January 1, 1970 |

The presence of as many as 83 illegally constructed mosques illustrates one dimension of the internal security challenges that Pakistan faces today (reported in a national daily on March 28th). It is a combination of poor law enforcement by the police and the city administration as well as the willful use of public spaces by religious groups, which occupy the land and construct mosque or a madrassa without any permission of the city administration. The pattern all over Pakistan is more or less the same. Compare this with the strict regulations (KDA, DHA, CDA ect) that private housing must comply with. 

The Red Mosque-Hafsa Madrassa crisis in Jan-July 2007 was also partially rooted in the government challenge to unchecked and unquestioned construction of religious structures. Following the operation at the Red Mosque and its bloody end, the government eventually backed off and the issue effectively went into hibernation. 

As far the illegal structures in Islamabad, according to the Interior Ministry’s official documents, these mosques are being provided with walk-through gates along with at least two police officials for security reasons. An official of the ministry said that as many as 50 mosques, including shrines, have been provided with walk-through gates so far. The Islamabad Police chief Wajid Durrani told (The Express Tribune) that it was his department’s responsibility to provide security to the people, while the administration’s task was to ensure that mosques and shrines are constructed legally. 

But the Islamabad Capital Territory (ICT) Administration and Capital Development Authority (CDA) say it is “difficult for them to keep a check on mosques, as it was a sensitive issue. An official of CDA’s enforcement team claimed that some mosques were being built on state land for commercial purposes. 

The clarification by the city administration is quite amusing as well as shockingly surprising; by describing it as a “sensitive issue” officials seem to imply that it is not wise to touch “sensitive issues.” Ducking under the excuse of “sensitivity” essentially is an attitude that stems from the past, when people like Maulana Abdul Aziz or his brother Abdur Rashid Ghazi were important pawns in the games that the security establishment played in and outside the country. 

Official sanction for such persons, or institutions run by them – regardless of their legal status – basically contravened the rule of law and flew in the face of claims to good governance. This paradox stretched beyond the capital itself – southern Punjab, Karachi, KPK or FATA – provided spaces to this nexus between mulla and the military, largely to the detriment of the rest of the society. 

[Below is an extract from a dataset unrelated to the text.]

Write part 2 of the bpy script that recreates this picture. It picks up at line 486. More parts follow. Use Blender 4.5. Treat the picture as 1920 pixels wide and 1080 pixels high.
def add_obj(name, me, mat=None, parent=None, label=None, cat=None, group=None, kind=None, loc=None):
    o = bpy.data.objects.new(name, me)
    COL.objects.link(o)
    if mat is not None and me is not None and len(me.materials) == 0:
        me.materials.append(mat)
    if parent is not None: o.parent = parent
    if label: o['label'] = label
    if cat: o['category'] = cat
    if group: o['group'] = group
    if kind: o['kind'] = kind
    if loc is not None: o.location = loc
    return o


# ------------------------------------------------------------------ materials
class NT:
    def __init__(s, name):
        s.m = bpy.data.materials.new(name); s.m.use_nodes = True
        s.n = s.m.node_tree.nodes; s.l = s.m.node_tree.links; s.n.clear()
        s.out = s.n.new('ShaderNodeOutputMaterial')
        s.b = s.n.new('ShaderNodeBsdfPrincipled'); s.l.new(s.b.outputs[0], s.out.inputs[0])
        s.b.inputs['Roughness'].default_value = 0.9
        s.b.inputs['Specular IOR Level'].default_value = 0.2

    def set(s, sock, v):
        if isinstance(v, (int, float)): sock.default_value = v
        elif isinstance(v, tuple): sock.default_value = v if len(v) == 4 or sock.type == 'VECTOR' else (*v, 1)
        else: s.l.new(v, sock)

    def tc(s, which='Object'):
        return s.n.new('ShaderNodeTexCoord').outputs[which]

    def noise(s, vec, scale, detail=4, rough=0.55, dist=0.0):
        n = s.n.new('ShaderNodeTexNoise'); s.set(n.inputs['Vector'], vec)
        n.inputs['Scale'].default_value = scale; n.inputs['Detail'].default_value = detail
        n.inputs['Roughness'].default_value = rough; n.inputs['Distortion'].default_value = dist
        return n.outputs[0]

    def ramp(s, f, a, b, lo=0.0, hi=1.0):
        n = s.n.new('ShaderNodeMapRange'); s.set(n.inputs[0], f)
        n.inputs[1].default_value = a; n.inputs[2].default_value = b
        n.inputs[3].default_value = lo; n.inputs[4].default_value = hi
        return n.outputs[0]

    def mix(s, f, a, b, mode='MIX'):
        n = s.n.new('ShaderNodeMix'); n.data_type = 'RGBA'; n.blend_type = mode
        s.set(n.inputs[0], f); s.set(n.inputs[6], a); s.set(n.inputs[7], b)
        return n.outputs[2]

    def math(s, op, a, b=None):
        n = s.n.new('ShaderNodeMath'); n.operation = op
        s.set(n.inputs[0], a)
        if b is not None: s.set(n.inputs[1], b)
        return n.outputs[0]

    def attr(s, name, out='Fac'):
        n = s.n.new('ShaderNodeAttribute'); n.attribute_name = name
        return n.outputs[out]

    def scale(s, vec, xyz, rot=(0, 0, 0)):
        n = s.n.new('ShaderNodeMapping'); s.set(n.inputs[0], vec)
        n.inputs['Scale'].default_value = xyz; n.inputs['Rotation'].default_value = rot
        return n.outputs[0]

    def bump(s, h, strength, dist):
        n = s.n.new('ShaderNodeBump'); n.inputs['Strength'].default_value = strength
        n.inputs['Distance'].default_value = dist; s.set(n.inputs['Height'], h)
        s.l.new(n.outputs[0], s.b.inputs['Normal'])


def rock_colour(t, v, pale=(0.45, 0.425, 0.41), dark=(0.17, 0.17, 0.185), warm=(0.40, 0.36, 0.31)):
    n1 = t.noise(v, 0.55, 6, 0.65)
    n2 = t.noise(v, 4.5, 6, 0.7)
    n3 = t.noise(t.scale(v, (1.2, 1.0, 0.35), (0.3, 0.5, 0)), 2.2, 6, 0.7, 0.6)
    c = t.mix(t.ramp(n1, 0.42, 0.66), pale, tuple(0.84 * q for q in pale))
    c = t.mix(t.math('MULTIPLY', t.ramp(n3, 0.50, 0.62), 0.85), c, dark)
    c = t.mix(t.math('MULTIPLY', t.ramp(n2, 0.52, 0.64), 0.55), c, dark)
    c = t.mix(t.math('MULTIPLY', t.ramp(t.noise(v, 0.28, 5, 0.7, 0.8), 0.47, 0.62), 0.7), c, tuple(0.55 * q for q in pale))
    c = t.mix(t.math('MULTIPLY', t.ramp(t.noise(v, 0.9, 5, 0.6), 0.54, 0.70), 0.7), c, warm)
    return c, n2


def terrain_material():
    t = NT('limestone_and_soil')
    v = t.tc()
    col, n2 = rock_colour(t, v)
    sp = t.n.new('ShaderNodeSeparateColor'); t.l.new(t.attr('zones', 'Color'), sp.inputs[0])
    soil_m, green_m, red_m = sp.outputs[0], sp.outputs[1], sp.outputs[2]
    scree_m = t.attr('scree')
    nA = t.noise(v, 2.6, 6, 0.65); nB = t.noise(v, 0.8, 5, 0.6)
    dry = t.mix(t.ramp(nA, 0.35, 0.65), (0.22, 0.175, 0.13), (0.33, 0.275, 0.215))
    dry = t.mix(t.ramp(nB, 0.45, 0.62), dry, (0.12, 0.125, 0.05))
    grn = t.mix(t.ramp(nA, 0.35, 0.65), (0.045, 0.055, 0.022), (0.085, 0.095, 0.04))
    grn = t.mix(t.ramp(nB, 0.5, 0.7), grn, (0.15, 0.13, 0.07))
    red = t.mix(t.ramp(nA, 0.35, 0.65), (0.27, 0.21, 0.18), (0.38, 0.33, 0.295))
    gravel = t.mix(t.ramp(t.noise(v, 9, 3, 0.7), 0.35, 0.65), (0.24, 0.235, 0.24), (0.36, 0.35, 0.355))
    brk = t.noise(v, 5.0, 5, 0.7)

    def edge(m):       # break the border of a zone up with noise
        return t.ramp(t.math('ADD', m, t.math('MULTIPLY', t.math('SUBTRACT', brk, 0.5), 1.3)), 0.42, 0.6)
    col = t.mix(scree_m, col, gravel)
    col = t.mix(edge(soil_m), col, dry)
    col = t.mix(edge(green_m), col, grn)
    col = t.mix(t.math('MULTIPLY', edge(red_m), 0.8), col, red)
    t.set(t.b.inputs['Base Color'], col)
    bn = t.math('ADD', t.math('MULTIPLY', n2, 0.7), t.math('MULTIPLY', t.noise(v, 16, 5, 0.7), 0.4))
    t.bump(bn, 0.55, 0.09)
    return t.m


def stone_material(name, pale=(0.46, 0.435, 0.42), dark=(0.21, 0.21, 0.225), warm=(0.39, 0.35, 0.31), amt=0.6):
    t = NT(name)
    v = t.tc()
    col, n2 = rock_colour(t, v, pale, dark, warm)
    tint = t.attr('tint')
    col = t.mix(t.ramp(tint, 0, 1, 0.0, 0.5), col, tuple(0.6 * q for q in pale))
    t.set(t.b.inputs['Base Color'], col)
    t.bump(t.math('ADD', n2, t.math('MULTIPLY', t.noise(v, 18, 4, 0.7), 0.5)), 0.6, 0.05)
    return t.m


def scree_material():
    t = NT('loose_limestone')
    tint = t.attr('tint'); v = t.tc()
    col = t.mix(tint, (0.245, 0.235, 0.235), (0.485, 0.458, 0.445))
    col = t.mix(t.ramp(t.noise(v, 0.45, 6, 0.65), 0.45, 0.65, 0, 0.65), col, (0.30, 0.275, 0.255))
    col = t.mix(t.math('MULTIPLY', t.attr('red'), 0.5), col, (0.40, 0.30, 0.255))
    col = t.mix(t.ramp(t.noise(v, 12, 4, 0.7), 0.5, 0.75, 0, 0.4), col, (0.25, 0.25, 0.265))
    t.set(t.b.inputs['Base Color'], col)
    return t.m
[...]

The much-touted madrassah reform also fell victim to this paradox within the power structures, which have used appeasement of non-state actors as a tool to preserve the socalled “first-line-of defense.” The concept has turned out to be not only “broke” but also disastrous. This has gone to become a huge internal security challenge for the country and it certainly needs to 

a) Regularize all illegal structures built in the name of religion 
b) Reject and ban unauthorized construction in the name of mosque or madrassa 
c) Prohibit individual sermons (by certain religio-political groups) at mosques to prevent sectarian divide. Mosques even in Islamabad keep spreading hate speech against certain beliefs 
d) Register madaris and subject them to national curricula through parliamentary legislation 
e) Deromanticise the idea of jihad through an informed, parliament-led counter-narrative 
f) Outlaw all sorts of private armies / militias 

Pakistan has plenty to learn from other Muslim countries such as Saudi Arabia, Kuwait, Jordan and Iran, where the state controls the religious knowledge learning and dissemination to prevent sectarian disharmony within the society. In the case of Pakistan, certain state institutions have been complicit in the promotion of sectarian ( working relation with, and appeasement of Deobandi sects) as well as ethnic (MQM factions) violence.

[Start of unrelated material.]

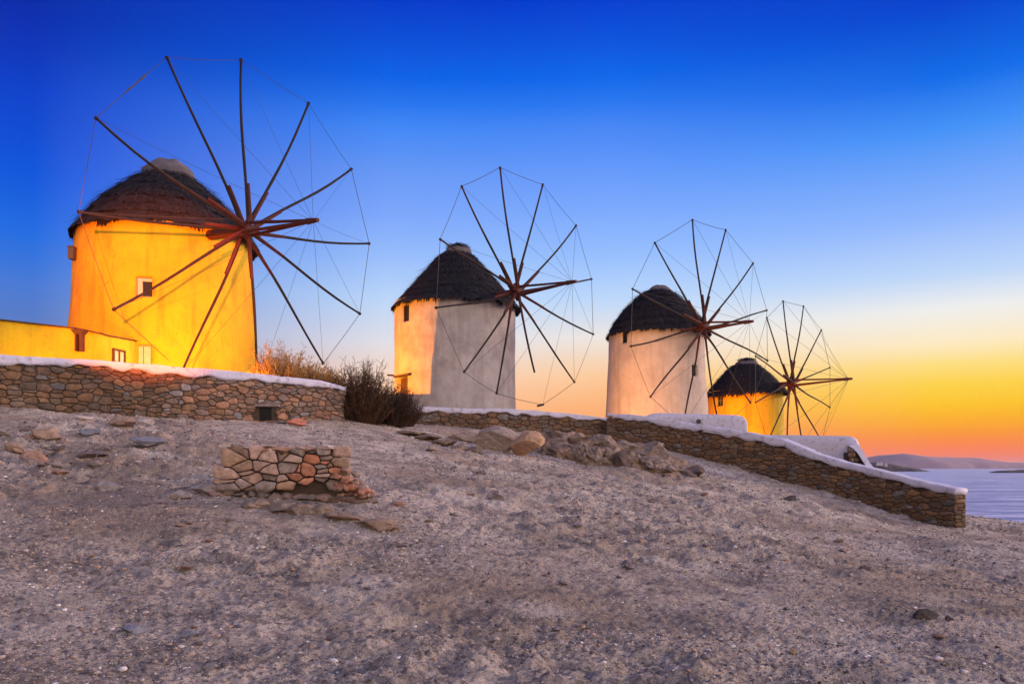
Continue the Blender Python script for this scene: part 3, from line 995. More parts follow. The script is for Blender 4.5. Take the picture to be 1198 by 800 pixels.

This also resulted in sympathy for the non-state actors within the society, with silent onlookers because of the ambivalence of relations between the insurgents (militants, and jihadist outfits) and the counter-insurgents( security forces).

This collusion and the consequent silence of the civilian administration also provided the social space that the religio-political groups needed to proliferate the society. 

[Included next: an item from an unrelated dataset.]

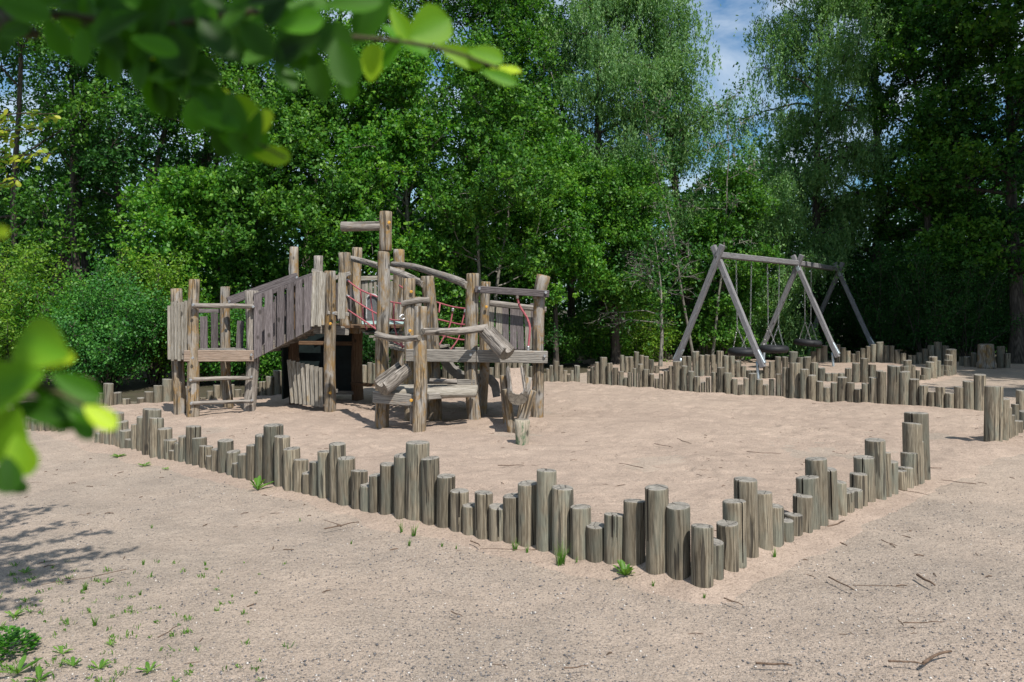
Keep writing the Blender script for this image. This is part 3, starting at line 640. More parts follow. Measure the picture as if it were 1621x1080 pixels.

aking on illegal structures might not be easy but if the state were to establish its writ, it shall have to launch a process that regularizes these mosques and madaris. The process may be painful but if guided by the parliament, which is the pivot of the current dispensation, the government should be able to survive it. But the fear of survival, or challenge to its survival must not stop the government from challenging illegal construction. If the civic authorities can halt and demolish illegal construction worth tens of millions of rupees, why not mosques or madaris that have have been constructed without formal approval by the state authorities.